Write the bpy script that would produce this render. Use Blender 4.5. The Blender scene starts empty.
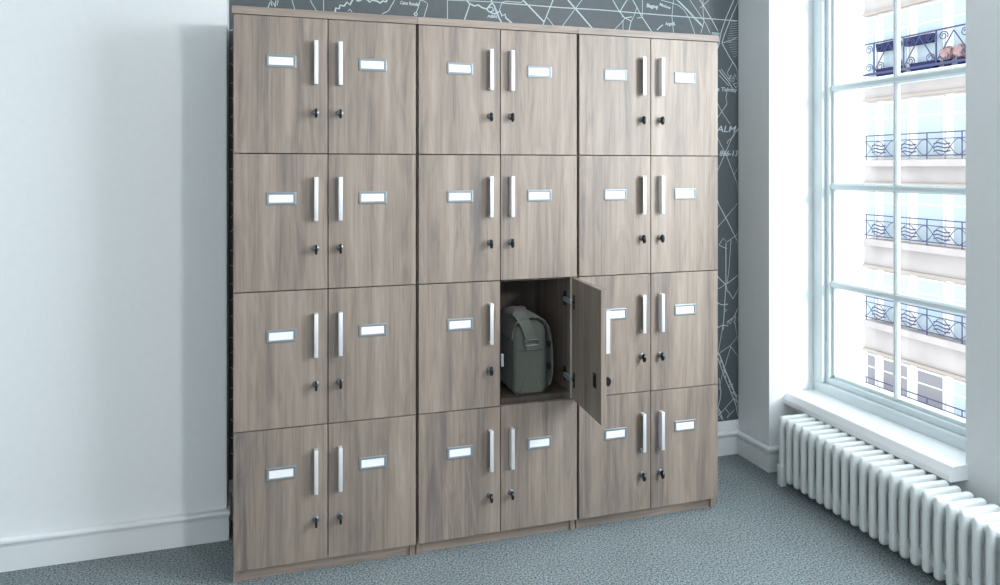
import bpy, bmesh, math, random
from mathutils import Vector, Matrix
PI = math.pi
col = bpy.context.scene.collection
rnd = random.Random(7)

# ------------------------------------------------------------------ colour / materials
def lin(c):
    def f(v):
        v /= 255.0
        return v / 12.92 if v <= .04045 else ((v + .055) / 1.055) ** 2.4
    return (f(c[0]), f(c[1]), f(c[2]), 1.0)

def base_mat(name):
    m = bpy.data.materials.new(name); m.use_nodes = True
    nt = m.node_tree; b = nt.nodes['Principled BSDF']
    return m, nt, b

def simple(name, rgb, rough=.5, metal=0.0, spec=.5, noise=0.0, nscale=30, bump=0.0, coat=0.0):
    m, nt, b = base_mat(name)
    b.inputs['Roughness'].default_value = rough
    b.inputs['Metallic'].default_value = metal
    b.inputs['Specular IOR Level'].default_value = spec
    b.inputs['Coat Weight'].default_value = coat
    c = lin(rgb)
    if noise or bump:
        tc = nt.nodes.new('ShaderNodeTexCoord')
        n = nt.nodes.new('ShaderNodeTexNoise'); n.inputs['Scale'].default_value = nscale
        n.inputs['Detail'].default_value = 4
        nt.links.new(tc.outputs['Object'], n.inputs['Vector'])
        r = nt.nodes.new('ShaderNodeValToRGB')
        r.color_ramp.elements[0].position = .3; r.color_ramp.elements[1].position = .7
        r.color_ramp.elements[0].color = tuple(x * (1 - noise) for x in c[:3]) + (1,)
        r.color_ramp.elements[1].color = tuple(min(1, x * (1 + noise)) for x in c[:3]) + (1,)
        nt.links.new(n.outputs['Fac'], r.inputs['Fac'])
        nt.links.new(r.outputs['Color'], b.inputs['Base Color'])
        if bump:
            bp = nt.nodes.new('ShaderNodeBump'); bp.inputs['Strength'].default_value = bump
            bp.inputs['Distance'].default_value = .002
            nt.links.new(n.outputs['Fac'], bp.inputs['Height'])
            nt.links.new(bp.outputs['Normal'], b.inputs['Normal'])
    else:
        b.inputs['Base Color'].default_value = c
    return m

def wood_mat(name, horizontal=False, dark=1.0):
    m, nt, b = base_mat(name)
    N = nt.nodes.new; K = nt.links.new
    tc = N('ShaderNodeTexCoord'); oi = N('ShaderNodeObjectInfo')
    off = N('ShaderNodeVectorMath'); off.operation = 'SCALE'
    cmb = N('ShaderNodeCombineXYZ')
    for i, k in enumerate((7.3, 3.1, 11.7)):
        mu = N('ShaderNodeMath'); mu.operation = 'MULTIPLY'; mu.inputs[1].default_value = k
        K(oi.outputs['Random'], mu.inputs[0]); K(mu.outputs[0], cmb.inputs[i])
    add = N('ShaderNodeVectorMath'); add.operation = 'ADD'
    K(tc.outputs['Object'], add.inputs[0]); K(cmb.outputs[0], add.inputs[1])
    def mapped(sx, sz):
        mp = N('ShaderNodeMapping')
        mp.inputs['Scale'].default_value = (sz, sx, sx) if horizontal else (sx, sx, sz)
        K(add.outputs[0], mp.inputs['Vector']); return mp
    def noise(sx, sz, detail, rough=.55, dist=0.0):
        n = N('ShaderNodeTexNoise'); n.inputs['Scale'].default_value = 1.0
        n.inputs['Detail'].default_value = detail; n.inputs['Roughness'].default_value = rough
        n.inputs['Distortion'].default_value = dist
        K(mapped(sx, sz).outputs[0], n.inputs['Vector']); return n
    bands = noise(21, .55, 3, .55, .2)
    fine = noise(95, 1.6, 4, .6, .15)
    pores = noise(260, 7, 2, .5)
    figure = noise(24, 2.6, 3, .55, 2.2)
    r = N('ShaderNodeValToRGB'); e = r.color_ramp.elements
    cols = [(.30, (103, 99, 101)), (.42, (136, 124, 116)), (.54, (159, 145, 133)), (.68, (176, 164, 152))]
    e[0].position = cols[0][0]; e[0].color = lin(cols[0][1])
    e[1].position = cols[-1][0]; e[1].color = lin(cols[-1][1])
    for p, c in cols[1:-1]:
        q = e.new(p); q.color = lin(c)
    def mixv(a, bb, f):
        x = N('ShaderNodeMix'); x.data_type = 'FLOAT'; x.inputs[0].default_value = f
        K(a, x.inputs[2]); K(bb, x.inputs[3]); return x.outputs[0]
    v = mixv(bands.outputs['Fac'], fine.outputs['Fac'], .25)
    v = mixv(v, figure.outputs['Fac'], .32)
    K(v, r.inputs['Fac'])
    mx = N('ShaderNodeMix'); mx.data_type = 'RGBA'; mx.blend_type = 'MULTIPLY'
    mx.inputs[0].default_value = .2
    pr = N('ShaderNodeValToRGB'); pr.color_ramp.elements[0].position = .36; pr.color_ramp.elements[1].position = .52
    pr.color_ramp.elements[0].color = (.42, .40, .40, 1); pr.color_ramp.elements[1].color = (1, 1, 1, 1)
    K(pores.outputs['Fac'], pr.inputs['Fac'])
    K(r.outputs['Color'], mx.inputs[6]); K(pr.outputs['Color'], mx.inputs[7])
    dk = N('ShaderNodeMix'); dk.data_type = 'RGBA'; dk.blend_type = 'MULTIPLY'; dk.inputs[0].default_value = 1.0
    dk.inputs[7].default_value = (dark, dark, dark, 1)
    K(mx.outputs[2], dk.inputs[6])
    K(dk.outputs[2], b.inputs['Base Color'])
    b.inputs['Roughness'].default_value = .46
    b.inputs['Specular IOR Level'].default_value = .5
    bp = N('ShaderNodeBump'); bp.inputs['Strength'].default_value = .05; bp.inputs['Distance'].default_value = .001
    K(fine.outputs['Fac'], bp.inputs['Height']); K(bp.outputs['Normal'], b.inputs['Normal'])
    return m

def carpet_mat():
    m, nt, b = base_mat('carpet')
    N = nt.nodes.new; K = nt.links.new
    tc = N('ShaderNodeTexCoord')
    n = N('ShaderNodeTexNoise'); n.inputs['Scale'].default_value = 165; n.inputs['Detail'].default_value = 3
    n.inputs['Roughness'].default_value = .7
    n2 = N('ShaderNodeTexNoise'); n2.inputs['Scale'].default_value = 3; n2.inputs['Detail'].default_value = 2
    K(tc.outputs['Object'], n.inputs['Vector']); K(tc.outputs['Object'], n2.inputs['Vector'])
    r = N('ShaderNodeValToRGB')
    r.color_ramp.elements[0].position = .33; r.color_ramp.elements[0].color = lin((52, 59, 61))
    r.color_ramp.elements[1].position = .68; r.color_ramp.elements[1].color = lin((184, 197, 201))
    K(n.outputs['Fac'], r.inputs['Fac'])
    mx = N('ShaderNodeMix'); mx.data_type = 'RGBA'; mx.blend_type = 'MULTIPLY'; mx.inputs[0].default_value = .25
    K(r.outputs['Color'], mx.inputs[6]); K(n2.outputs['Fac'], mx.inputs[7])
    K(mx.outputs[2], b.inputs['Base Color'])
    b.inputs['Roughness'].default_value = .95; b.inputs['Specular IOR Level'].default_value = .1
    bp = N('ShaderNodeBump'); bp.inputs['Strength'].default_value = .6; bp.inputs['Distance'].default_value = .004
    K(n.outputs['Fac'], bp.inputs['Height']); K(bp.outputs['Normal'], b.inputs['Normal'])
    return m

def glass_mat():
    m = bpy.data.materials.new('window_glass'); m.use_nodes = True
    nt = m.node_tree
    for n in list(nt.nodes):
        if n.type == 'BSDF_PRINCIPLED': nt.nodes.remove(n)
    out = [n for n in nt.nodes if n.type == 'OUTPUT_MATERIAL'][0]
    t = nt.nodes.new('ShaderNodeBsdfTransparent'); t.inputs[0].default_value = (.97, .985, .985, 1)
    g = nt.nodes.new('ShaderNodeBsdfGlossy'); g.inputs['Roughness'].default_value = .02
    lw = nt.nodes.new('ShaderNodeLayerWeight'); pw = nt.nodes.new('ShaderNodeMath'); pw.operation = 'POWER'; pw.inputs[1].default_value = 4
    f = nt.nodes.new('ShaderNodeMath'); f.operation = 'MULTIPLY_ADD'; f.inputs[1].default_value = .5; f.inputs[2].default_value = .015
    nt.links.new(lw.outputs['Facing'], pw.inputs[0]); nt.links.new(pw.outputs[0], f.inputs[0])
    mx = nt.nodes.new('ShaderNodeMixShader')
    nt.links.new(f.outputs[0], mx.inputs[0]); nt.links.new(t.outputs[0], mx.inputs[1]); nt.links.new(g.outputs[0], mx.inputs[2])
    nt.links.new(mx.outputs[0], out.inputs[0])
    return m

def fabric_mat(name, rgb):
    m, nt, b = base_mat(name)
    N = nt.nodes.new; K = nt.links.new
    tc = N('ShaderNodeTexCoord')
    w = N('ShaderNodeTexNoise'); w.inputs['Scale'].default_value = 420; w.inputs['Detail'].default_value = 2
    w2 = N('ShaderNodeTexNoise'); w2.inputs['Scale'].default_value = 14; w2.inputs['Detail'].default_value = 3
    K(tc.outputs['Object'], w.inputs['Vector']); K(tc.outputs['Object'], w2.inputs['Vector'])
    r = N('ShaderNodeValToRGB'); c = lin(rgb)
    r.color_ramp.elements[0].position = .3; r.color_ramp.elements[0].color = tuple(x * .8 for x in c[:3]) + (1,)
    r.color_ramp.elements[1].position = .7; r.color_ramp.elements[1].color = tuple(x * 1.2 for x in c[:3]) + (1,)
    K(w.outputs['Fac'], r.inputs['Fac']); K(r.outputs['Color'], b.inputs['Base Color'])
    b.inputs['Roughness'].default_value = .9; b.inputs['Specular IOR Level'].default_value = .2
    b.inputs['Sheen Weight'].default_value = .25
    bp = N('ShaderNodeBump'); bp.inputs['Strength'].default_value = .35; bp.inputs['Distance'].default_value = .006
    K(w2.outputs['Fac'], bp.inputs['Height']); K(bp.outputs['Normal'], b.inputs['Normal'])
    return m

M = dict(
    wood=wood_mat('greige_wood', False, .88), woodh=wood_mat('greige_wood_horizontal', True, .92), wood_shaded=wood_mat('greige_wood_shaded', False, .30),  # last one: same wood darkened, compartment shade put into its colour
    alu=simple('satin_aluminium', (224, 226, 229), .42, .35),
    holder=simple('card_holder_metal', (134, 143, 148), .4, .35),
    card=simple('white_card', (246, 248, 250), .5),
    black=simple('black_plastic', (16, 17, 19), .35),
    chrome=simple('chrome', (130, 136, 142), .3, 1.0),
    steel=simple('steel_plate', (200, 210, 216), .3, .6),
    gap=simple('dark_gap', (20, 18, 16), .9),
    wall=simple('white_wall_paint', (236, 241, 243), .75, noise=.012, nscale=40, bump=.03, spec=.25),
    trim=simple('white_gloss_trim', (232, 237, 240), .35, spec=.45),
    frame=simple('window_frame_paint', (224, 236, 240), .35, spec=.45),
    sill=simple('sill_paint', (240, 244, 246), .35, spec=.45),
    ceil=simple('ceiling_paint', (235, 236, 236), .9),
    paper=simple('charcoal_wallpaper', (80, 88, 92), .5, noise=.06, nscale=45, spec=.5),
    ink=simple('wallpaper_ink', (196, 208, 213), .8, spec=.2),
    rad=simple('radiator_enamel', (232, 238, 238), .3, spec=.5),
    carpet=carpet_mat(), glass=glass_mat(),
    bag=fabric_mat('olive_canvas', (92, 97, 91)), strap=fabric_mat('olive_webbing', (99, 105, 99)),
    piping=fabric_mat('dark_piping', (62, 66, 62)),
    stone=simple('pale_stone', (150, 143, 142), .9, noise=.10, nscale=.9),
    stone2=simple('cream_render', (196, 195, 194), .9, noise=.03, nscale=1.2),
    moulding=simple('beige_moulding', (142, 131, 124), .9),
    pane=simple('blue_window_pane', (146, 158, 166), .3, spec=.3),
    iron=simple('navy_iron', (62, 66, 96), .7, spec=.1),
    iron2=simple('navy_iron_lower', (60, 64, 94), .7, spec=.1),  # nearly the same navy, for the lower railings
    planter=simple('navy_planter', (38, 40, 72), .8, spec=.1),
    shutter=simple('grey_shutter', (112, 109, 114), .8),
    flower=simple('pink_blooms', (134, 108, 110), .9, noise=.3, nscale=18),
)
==
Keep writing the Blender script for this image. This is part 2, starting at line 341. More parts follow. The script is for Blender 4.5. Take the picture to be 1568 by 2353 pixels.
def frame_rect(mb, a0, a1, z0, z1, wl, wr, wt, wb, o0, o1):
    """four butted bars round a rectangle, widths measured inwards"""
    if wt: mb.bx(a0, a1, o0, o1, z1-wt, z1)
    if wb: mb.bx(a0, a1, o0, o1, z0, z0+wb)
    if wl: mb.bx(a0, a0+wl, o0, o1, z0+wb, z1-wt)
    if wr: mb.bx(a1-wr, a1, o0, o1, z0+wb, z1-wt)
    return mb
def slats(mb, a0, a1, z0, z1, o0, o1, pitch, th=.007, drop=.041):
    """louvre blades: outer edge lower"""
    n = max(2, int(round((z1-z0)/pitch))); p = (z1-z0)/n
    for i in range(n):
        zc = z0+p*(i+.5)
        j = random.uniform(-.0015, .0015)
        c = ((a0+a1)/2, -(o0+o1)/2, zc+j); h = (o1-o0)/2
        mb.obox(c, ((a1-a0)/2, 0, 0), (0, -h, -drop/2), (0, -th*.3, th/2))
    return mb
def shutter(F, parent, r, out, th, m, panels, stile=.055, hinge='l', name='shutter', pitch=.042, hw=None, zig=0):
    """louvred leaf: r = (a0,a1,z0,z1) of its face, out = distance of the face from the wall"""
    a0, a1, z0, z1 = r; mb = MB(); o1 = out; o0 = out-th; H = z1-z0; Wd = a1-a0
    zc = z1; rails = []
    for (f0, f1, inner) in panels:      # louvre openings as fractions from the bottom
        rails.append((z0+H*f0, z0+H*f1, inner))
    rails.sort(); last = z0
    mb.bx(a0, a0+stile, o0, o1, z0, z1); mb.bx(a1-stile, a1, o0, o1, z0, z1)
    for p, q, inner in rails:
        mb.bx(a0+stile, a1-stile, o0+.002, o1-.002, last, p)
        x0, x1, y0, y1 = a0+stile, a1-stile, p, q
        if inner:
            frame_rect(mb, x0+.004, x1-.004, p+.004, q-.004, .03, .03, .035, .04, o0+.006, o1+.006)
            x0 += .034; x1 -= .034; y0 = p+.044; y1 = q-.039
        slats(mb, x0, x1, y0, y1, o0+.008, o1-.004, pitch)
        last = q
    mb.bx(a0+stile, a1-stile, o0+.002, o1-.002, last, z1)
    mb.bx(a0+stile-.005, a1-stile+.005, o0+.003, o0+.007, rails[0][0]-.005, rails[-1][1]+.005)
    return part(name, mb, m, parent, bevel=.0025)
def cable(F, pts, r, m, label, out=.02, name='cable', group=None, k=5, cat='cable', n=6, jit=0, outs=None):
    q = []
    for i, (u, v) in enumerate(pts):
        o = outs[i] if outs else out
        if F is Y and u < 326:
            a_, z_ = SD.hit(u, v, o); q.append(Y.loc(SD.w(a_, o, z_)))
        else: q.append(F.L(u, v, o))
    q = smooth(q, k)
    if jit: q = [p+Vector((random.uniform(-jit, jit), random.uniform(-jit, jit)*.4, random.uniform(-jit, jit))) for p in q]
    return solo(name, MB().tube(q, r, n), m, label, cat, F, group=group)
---
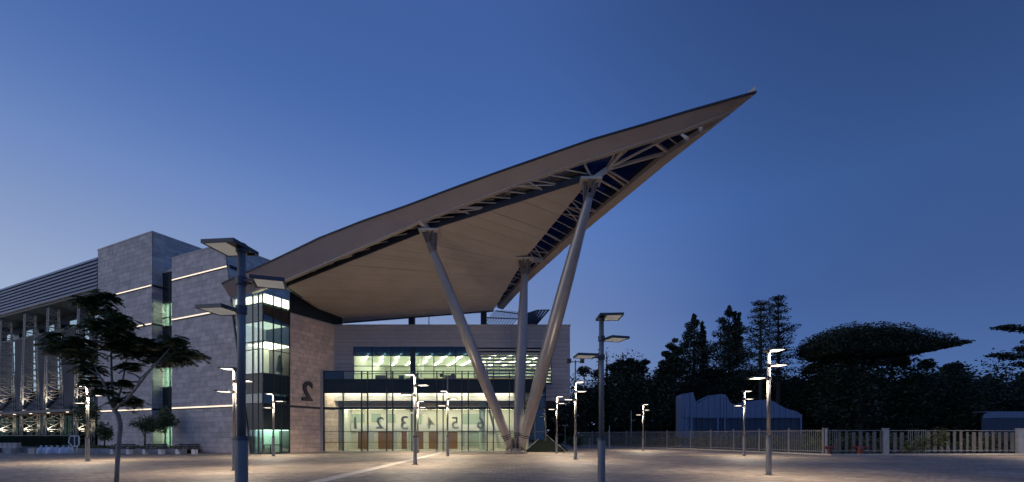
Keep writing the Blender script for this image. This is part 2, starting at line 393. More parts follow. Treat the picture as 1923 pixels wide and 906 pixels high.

*What you need to do*. Copy whichever lines in the listing above contain the word "writing".

*Complete response*.
Keep writing the Blender script for this image. This is part 2, starting at line 341. More parts follow. The script is for Blender 4.5. Take the picture to be 1568 by 2353 pixels.
Keep writing the Blender script for this image. This is part 2, starting at line 393. More parts follow. Treat the picture as 1923 pixels wide and 906 pixels high.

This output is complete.